The exercise :: Only the lines from the start of the entries up to and including the line with "col = scene.collection" should be written out, exactly as they stand.
━━ Input rows ━━
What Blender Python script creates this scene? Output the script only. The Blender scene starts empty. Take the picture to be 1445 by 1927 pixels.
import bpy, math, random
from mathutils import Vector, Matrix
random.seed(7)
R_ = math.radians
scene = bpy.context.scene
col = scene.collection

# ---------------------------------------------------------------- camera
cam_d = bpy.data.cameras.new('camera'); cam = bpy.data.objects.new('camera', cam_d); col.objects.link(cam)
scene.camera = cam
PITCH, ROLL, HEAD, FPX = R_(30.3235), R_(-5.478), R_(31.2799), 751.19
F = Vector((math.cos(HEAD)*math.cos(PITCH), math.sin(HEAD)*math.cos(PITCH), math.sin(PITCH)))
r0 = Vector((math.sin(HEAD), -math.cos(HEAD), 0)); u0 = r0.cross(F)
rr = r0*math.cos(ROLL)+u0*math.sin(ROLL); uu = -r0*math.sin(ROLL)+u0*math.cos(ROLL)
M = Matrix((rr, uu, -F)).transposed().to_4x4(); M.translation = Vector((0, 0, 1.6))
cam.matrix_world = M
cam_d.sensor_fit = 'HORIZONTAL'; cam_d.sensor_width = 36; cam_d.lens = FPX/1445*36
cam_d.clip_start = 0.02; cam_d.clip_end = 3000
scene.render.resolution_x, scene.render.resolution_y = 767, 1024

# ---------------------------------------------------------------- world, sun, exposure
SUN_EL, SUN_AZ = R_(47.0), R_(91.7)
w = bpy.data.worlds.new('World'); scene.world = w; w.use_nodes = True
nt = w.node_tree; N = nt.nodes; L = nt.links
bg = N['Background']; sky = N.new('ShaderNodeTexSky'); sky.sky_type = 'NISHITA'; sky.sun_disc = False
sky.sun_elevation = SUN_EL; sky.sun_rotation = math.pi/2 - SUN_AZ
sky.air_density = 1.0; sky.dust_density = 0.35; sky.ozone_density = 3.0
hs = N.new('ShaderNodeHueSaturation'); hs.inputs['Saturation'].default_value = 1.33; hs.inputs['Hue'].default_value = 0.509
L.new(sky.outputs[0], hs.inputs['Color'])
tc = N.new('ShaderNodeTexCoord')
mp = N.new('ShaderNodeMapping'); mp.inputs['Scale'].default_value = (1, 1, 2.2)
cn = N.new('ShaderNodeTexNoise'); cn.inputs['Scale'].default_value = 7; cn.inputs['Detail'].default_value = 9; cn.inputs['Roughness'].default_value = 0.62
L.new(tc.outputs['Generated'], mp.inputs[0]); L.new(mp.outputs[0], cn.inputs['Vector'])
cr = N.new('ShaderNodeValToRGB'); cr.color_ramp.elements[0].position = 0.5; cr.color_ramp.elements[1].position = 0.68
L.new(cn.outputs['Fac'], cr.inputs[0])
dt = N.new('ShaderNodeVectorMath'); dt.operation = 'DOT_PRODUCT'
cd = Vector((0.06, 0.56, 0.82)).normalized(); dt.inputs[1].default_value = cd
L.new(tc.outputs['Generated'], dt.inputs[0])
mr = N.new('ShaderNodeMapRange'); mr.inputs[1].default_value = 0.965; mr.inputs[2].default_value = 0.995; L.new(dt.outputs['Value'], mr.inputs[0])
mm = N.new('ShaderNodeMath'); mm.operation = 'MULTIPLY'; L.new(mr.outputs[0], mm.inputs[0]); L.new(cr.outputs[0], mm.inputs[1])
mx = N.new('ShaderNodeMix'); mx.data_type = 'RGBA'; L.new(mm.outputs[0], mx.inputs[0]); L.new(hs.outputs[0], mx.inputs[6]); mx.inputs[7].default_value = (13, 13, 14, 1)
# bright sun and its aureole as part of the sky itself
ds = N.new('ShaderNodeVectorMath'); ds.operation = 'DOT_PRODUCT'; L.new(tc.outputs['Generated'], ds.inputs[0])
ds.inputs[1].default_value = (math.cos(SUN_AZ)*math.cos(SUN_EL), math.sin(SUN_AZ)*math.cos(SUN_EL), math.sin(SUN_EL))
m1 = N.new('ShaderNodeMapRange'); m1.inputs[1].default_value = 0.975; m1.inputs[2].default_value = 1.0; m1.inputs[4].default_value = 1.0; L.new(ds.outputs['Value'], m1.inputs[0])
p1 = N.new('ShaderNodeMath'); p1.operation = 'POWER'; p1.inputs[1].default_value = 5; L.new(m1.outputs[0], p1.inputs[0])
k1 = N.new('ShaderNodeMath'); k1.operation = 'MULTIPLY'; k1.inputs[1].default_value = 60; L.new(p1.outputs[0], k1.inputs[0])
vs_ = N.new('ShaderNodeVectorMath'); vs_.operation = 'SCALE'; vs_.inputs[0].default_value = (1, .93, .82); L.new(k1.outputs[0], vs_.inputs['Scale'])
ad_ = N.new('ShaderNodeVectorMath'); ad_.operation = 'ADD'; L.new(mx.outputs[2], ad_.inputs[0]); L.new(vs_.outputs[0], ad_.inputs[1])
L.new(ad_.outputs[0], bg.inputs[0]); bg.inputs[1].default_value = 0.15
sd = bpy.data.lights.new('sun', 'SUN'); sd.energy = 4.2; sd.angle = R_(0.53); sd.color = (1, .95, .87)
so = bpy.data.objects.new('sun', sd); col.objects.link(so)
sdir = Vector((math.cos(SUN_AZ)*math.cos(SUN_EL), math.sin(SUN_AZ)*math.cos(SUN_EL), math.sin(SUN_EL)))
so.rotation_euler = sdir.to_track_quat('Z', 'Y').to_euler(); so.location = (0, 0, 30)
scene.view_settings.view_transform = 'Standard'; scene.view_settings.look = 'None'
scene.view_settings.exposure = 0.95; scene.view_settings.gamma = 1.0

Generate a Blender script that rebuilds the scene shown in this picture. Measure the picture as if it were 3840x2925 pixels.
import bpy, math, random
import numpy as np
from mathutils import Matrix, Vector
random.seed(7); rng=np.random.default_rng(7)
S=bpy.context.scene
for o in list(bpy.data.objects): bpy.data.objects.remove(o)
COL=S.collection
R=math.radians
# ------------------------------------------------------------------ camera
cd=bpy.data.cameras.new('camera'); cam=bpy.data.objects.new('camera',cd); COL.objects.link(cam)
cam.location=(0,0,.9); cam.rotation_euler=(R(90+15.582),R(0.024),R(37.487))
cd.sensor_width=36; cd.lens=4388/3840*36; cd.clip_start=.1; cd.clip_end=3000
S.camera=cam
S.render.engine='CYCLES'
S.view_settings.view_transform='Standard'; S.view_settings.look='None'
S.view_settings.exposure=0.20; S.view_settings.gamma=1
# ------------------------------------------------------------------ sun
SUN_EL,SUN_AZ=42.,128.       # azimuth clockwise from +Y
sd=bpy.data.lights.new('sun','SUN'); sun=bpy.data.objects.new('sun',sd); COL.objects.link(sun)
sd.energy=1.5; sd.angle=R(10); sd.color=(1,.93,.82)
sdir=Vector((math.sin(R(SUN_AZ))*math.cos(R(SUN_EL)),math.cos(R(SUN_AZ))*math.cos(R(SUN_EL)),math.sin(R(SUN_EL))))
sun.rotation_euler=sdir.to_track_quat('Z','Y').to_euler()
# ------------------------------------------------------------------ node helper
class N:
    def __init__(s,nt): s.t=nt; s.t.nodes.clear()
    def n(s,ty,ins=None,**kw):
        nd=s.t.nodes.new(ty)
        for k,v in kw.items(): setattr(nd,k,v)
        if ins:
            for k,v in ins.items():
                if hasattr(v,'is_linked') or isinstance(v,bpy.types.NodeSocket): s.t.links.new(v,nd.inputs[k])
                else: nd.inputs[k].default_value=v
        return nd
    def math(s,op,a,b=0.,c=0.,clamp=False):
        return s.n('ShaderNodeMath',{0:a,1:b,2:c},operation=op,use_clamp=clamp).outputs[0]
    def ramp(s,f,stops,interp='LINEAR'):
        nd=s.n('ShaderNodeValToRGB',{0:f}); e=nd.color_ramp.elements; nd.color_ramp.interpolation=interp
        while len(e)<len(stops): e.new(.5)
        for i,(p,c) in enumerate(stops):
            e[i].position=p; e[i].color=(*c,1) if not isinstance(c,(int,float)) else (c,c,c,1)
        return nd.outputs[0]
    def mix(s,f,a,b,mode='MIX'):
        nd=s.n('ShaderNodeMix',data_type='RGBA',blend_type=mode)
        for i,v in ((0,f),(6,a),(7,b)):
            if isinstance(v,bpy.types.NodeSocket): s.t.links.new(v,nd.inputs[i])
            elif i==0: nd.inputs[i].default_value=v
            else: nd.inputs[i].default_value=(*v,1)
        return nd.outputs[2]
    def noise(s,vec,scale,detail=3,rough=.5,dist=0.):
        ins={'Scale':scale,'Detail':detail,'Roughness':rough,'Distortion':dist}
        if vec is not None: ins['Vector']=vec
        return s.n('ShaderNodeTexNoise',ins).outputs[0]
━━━
Solved problem ::
What Blender Python script creates this scene? Output the script only. The Blender scene starts empty. Take the picture to be 1445 by 1927 pixels.
import bpy, math, random
from mathutils import Vector, Matrix
random.seed(7)
R_ = math.radians
scene = bpy.context.scene
col = scene.collection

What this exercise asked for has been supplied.